Ce train qui possède un air de famille avec celui du « Mirage IV”, a été réalisé sous la maîtrise d’oeuvre de deux sociétés françaises.
Le train avant et sa commande d’orientation, ainsi que la béquille arrière, ont été conçus et construits par Messier, alors que le train principal, réalisé par Hispano-Suiza, a été dessiné en coopération avec Messier.
Le train avant réalisé par Messier, est le développement normal de celui du ”Mirage IV », conçu par la même société, il y a dix ans. Sur les deux photos, on reconnait facilement les mêmes éléments constitutifs.
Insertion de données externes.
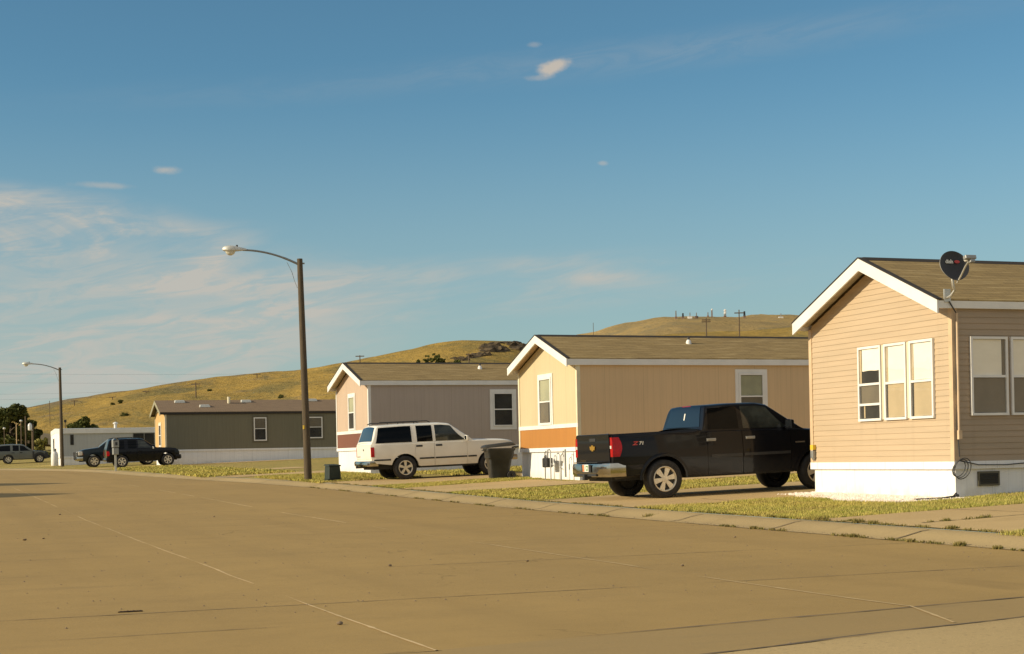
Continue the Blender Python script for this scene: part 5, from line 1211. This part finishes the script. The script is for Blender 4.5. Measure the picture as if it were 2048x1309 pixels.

Ci-dessous. Vue du train principal gauche du prototype 001 réalisé par Hispano-Suiza en coopération industrielle avec Messier.
Pneus chauds.


Pneus chauds.

Lors de son premier vol, le Concorde 001 était équipé de pneumatiques développés spécialement pour ce type d’application par Kléber-Colombes. Le problème principal qu’avaient à résoudre les techniciens était plus dur aux conditions d’utilisation, qu’aux dimensions.
En effet, il est impossible de refroidir complétement le logement du train et la température y atteint jusqu’à 80°C (la paroi de l’avion elle-même est portée à plus de 130°C). Les échauffements des pneus proviennent en définitive du travail propre du pneu en roulement sous charge, à forte dépression au décollage et à l’atterrissage, de la température régnant dans le logement des pneus et enfin de la chaleur dégagée par les freins se communiquants aux roues et aux pneus.
Le train principal était équipé de huit pneus 45 x 15.75-21 (1.146 x 398 mm) et le train avant de deux pneus 31 x 10. 75-14 (787 x 273 mm). Ces pneus ont été calculés pour une charge totale de l’avion de 145 tonnes et sont gonflés à la pression de 12,4 bars (180 PSI). Kléber étudie, pour la version de série de l’appareil, des pneus capables de supporter 165 tonnes.